Movies News | Updated Oct 13, 2008 at 11:04am IST

Masand's Verdict: 'Hello' is slipshod

Cast: Sharman Joshi, Sohail Khan, Eesha Koppikar, Gul Panag, Amrita Arora and Sharat Saxena

Director: Atul Agnihotri

There's a scene in Hello in which the six protagonists of the film are trapped in a car that's dangling precariously off the edge of a construction site. Death is imminent.

Until they are saved by a phone-call from God.

This one time — just this one time — you wish God had been busy attending to something more important, so the characters in this film had indeed plummeted down to a gruesome end. For one, it would have made this film at least fifteen minutes shorter. And two, it would have been a very fitting revenge for the agony these characters put you through just watching them go about their scenes in this terrible film.

Adapted from Chetan Bhagat's bestselling novel One Night at the Call Centre, Hello is an embarrassingly amateurish movie. Remember the kind of class plays one put up in the school quadrangle when one was 12?

This film is only a marginally more professional effort than that.

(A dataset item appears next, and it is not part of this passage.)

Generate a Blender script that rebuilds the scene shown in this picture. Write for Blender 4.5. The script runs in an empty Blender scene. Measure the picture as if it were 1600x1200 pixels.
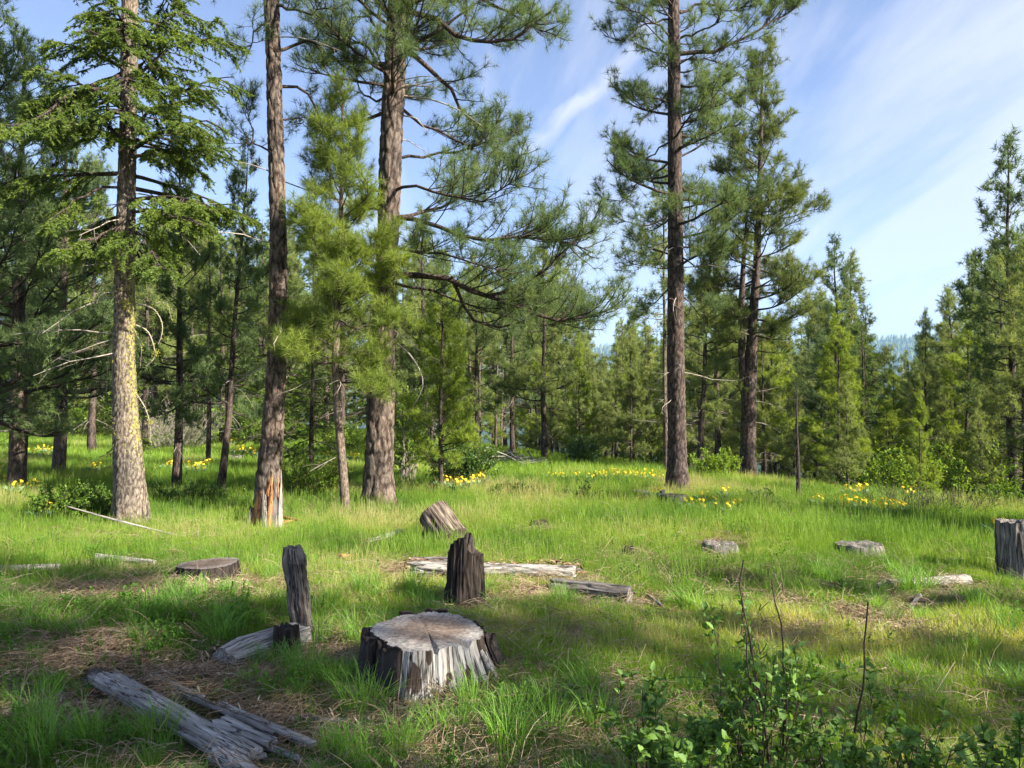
import bpy, math, random
import numpy as np
from mathutils import Vector, Matrix, Quaternion

R = math.radians
rng = np.random.default_rng(7)
random.seed(7)
scene = bpy.context.scene
COL = scene.collection

# ------------------------------------------------------------------ camera, world, sun, exposure
F = 1209.0                       # focal length in pixels of a 1600 px wide frame
PITCH = math.atan(40.0 / F)
CAM_H = 1.6
cam_d = bpy.data.cameras.new('camera')
cam_d.sensor_width = 36.0
cam_d.lens = 36.0 * F / 1600.0
cam_d.clip_start = 0.05
cam_d.clip_end = 30000.0
cam = bpy.data.objects.new('camera', cam_d)
COL.objects.link(cam)
cam.rotation_euler = (R(90) + PITCH, 0, 0)
scene.camera = cam

SUN_AZ = R(116.0)                # clockwise from +Y
SUN_EL = R(32.0)
SUN = Vector((math.sin(SUN_AZ) * math.cos(SUN_EL), math.cos(SUN_AZ) * math.cos(SUN_EL), math.sin(SUN_EL)))
sd = bpy.data.lights.new('sun', 'SUN')
sd.energy = 5.0
sd.angle = R(0.53)
sd.color = (1.0, 0.93, 0.80)
so = bpy.data.objects.new('sun', sd)
COL.objects.link(so)
so.rotation_euler = (-SUN).to_track_quat('-Z', 'Y').to_euler()
so.location = (0, 0, 50)

scene.view_settings.view_transform = 'Standard'
scene.view_settings.look = 'None'
scene.view_settings.gamma = 1.0
scene.view_settings.use_curve_mapping = False
scene.view_settings.exposure = 1.90


def build_world():
    w = bpy.data.worlds.new('World')
    scene.world = w
    w.use_nodes = True
    nt = w.node_tree
    nt.nodes.clear()
    N, L = nt.nodes.new, nt.links.new
    out = N('ShaderNodeOutputWorld')
    bg = N('ShaderNodeBackground')
    bg.inputs['Strength'].default_value = 0.115
    sky = N('ShaderNodeTexSky')
    sky.sky_type = 'NISHITA'
    sky.sun_disc = False
    sky.sun_elevation = SUN_EL
    sky.sun_rotation = SUN_AZ
    sky.altitude = 1400
    sky.air_density = 1.0
    sky.dust_density = 0.35
    sky.ozone_density = 2.2
    tc = N('ShaderNodeTexCoord')
    # cirrus: project the direction on a high flat layer so streaks follow perspective
    sep = N('ShaderNodeSeparateXYZ'); L(tc.outputs['Generated'], sep.inputs[0])

    def mth(op, a, b=None, c=None, clamp=False):
        n = N('ShaderNodeMath'); n.operation = op; n.use_clamp = clamp
        for i, v in enumerate((a, b, c)):
            if v is None: continue
            if isinstance(v, (int, float)): n.inputs[i].default_value = v
            else: L(v, n.inputs[i])
        return n.outputs[0]
    zc = mth('MAXIMUM', sep.outputs[2], 0.0)
    zc = mth('ADD', zc, 0.12)
    dx = mth('DIVIDE', sep.outputs[0], zc)
    dy = mth('DIVIDE', sep.outputs[1], zc)
    cmb = N('ShaderNodeCombineXYZ'); L(dx, cmb.inputs[0]); L(dy, cmb.inputs[1])
    mp = N('ShaderNodeMapping'); mp.inputs['Rotation'].default_value = (0, 0, R(58)); mp.inputs['Scale'].default_value = (1.25, 0.26, 1)
    mp.inputs['Location'].default_value = (0.4, 0.25, 0)
    L(cmb.outputs[0], mp.inputs[0])
    n1 = N('ShaderNodeTexNoise'); n1.inputs['Scale'].default_value = 1.5; n1.inputs['Detail'].default_value = 7
    n1.inputs['Roughness'].default_value = 0.60; n1.inputs['Distortion'].default_value = 0.5
    L(mp.outputs[0], n1.inputs['Vector'])
    # a thicker veil towards the right (east) side of the sky
    veil = mth('MULTIPLY_ADD', sep.outputs[0], 1.35, 0.0, )
    amt = mth('ADD', mth('MULTIPLY_ADD', n1.outputs[0], 4.6, -2.22), veil)
    low = mth('MULTIPLY_ADD', sep.outputs[2], -1.5, 0.48, clamp=True)
    amt = mth('ADD', amt, low)
    amt = mth('MULTIPLY', mth('MINIMUM', mth('MAXIMUM', amt, 0.06), 1.0), 0.85)
    # old vapour trail: a band round a great circle, faded at both ends
    def pix(px, py):
        return Vector(((px - 800) / F, math.cos(PITCH) - (600 - py) / F * math.sin(PITCH),
                       math.sin(PITCH) + (600 - py) / F * math.cos(PITCH))).normalized()
    a, b = pix(800, 262), pix(1002, 72)
    nrm = a.cross(b).normalized(); mid = ((a + b) / 2).normalized(); along = (b - a).normalized()
    nz = N('ShaderNodeTexNoise'); nz.inputs['Scale'].default_value = 22; nz.inputs['Detail'].default_value = 6
    L(tc.outputs['Generated'], nz.inputs['Vector'])

    def dot(v):
        n = N('ShaderNodeVectorMath'); n.operation = 'DOT_PRODUCT'; L(tc.outputs['Generated'], n.inputs[0]); n.inputs[1].default_value = v
        return n.outputs['Value']
    bow = mth('MULTIPLY', mth('POWER', mth('ABSOLUTE', dot(along)), 2.0), 0.5)
    dist = mth('ADD', dot(nrm), bow)
    dist = mth('ADD', dist, mth('MULTIPLY_ADD', nz.outputs[0], 0.035, -0.0175))
    band = mth('SUBTRACT', 1.0, mth('DIVIDE', mth('ABSOLUTE', dist), 0.0150), clamp=True)
    ends = mth('SUBTRACT', 1.0, mth('DIVIDE', mth('ABSOLUTE', dot(along)), 0.135), clamp=True)
    front = mth('GREATER_THAN', dot(mid), 0.8)
    trail = mth('MULTIPLY', mth('MULTIPLY', mth('POWER', band, 0.8), mth('POWER', ends, 0.35)), front)
    trail = mth('MULTIPLY', trail, mth('MULTIPLY_ADD', nz.outputs[0], 1.5, 0.02))
    amt = mth('MINIMUM', mth('MULTIPLY_ADD', trail, 0.95, amt), 0.92)
    mix = N('ShaderNodeMix'); mix.data_type = 'RGBA'
    tint = N('ShaderNodeMix'); tint.data_type = 'RGBA'; tint.blend_type = 'MULTIPLY'; tint.inputs[0].default_value = 1.0
    L(sky.outputs[0], tint.inputs[6]); tint.inputs[7].default_value = (0.67, 0.565, 0.58, 1)
    L(amt, mix.inputs[0]); L(tint.outputs[2], mix.inputs[6])
    cl = N('ShaderNodeMix'); cl.data_type = 'RGBA'; cl.blend_type = 'ADD'; cl.inputs[0].default_value = 0.16
    cl.inputs[6].default_value = (1.85, 1.82, 1.95, 1); L(sky.outputs[0], cl.inputs[7]); L(cl.outputs[2], mix.inputs[7])
    L(mix.outputs[2], bg.inputs['Color'])
    L(bg.outputs[0], out.inputs[0])


build_world()

# ------------------------------------------------------------------ numeric helpers


def _hash(ix, iy, iz, seed):
    h = (ix.astype(np.int64) * 374761393 + iy.astype(np.int64) * 668265263 + iz.astype(np.int64) * 2147483647 + seed * 1274126177) & 0xFFFFFFFF
    h = ((h ^ (h >> 13)) * 1274126177) & 0xFFFFFFFF
    h = (h ^ (h >> 16)) & 0xFFFFFF
    return h / float(0xFFFFFF)


def vnoise(x, y, z=None, seed=0):
    x = np.asarray(x, float); y = np.asarray(y, float)
    z = np.zeros_like(x) if z is None else np.asarray(z, float)
    x, y, z = np.broadcast_arrays(x, y, z)
    ix, iy, iz = np.floor(x), np.floor(y), np.floor(z)
    fx, fy, fz = x - ix, y - iy, z - iz
    fx = fx * fx * (3 - 2 * fx); fy = fy * fy * (3 - 2 * fy); fz = fz * fz * (3 - 2 * fz)
    r = 0
    for a in (0, 1):
        wa = fx if a else 1 - fx
        for b in (0, 1):
            wb = fy if b else 1 - fy
            for c in (0, 1):
                wc = fz if c else 1 - fz
                r = r + wa * wb * wc * _hash(ix + a, iy + b, iz + c, seed)
    return r


def fbm(x, y, z=None, oct=4, seed=0):
    r, a, t, f = 0, 1.0, 0, 1.0
    for o in range(oct):
        r = r + a * vnoise(np.asarray(x) * f, np.asarray(y) * f, None if z is None else np.asarray(z) * f, seed + o * 17)
        t += a; a *= 0.5; f *= 2.03
    return r / t


def worley(x, y, seed=0, per=0):
    """F2-F1 of a 2-D cell pattern, periodic in x with period per (cells)."""
    ix, iy = np.floor(x), np.floor(y)
    d1 = np.full(x.shape, 9.0); d2 = np.full(x.shape, 9.0)
    for a in (-1, 0, 1):
        for b in (-1, 0, 1):
            cx, cy = ix + a, iy + b
            kx = np.mod(cx, per) if per else cx
            px = cx + _hash(kx, cy, cx * 0, seed); py = cy + _hash(kx, cy, cx * 0, seed + 5)
            d = np.hypot(px - x, py - y)
            n = d < d1
            d2 = np.where(n, d1, np.minimum(d2, d)); d1 = np.where(n, d, d1)
    return d2 - d1


def unit(v):
    return v / np.maximum(np.linalg.norm(v, axis=-1, keepdims=True), 1e-9)


def rand_dirs(n, g=None):
    g = g or rng
    return unit(g.normal(size=(n, 3)))


# ------------------------------------------------------------------ terrain


def Hf(x, y):
    x = np.asarray(x, float); y = np.asarray(y, float)
    s = 0.91 * x + 0.41 * y - 11.9
    d = 1.4 * np.logaddexp(0, np.clip(s / 1.4, -50, 5000)) * 0.135
    d = 75 * (1 - np.exp(-d / 75))
    far = np.clip((y + 0.25 * x - 1500) / 1900, 0, 1)
    far = far * far * (3 - 2 * far)
    ridge = 262 + 44 * (fbm(x / 900, y / 900, seed=3) - 0.5) * 2 + 14 * (fbm(x / 160, y / 160, seed=4) - .5)
    m = far * (ridge + d)
    near = np.exp(-np.hypot(x, y) / 60)
    b = (fbm(x * 0.33, y * 0.33, seed=1) - 0.5) * 0.26 + (fbm(x * 1.6, y * 1.6, seed=2) - 0.5) * 0.07
    r0 = np.clip(np.hypot(x, y) / 3, 0, 1)
    rise = 0.35 * np.clip((y - 22) / 25, 0, 1) * np.clip((-x + 2) / 8, 0, 1)
    return b * (0.25 + 0.75 * r0) * (near * 0.9 + 0.1) - d + m + rise


CAM = Vector((0, 0, CAM_H + float(Hf(0, 0))))
cam.location = CAM
_f = Vector((0, math.cos(PITCH), math.sin(PITCH))); _u = Vector((0, -math.sin(PITCH), math.cos(PITCH)))


def at(px, py, d):
    px, py, d = float(px), float(py), float(d)
    return CAM + d * (_f + (px - 800) / F * Vector((1, 0, 0)) + (600 - py) / F * _u)


def hit(px, py):
    """where the view ray through a photo pixel meets the ground"""
    d = 1.5
    while d < 80:
        p = at(px, py, d)
        if p.z <= float(Hf(p.x, p.y)): break
        d += 0.03 + d * 0.004
    p = at(px, py, d)
    return Vector((p.x, p.y, float(Hf(p.x, p.y)))), d


def gp(px, d):
    px, d = float(px), float(d)
    x = (px - 800) / F * d
    return Vector((x, d, float(Hf(x, d))))


def ztop(py, d):
    return at(800, py, d).z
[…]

The screenplay, written by Bhagat himself and the film's director Atul Agnihotri, is slipshod and contrived, and in fact it's so silly you can't help laughing even when you're not meant to.

The plot's focused on a group of six call-centre employees in Mumbai who're grappling with serious personal issues, and the life-altering experience they go through on this particular night-shift.

Starring Sharman Joshi as a call-centre team-leader in the making, and Sohail Khan, Eesha Koppikar, Gul Panag, Amrita Arora and Sharat Saxena as the members of his team, Hello makes it abundantly clear that attention-to-detail isn't top on its list of priorities.

Call-centre employees everywhere will no doubt be horrified at the careless manner in which their jobs and they themselves have been represented in this film.

Starting with the call-centre in Hello, which looks more like the lobby of a three-star hotel, to its executives who always seem to be on a break or using official lines to make personal calls, the filmmakers seem unaware of and indifferent towards even basic details about the world they've set their story in.

The very backdrop of a call-centre could have made for an interesting film; if nothing else a slice-of-life drama about the youngsters who're employed at such places. But the makers of Hello never really dig deep. What you get are feeble attempts at comedy, a generous dose of America-bashing, and even a serving of some pop-patriotism.

The characters in this film are dull and uninspired, and the actors playing these characters are just as bored.

Sharman Joshi and Sohail Khan lend a few moments of silly humour, but the others appear to be sleepwalking through their scenes.

Some characters — like the call-centre head-honcho and the systems maintenance guy — are exaggerated to such a degree that they come off looking like idiots. Salman Khan and Katrina Kaif, who bookend the film with short appearances before and after the main drama, have evidently been roped in to lend some star support, but they can't do a thing to make Hello any less boring.

When you occasionally find yourself laughing in your seat, you realise you're laughing AT the film, not WITH it. In the end, Hello is not just a dull film, it's an extremely stupid one. It's one of those films that has virtually nothing good in it.

I'm going with one out of five and a thumbs-down for director Atul Agnihotri's Hello. Go for a long walk in the park instead of suffering through this awful film.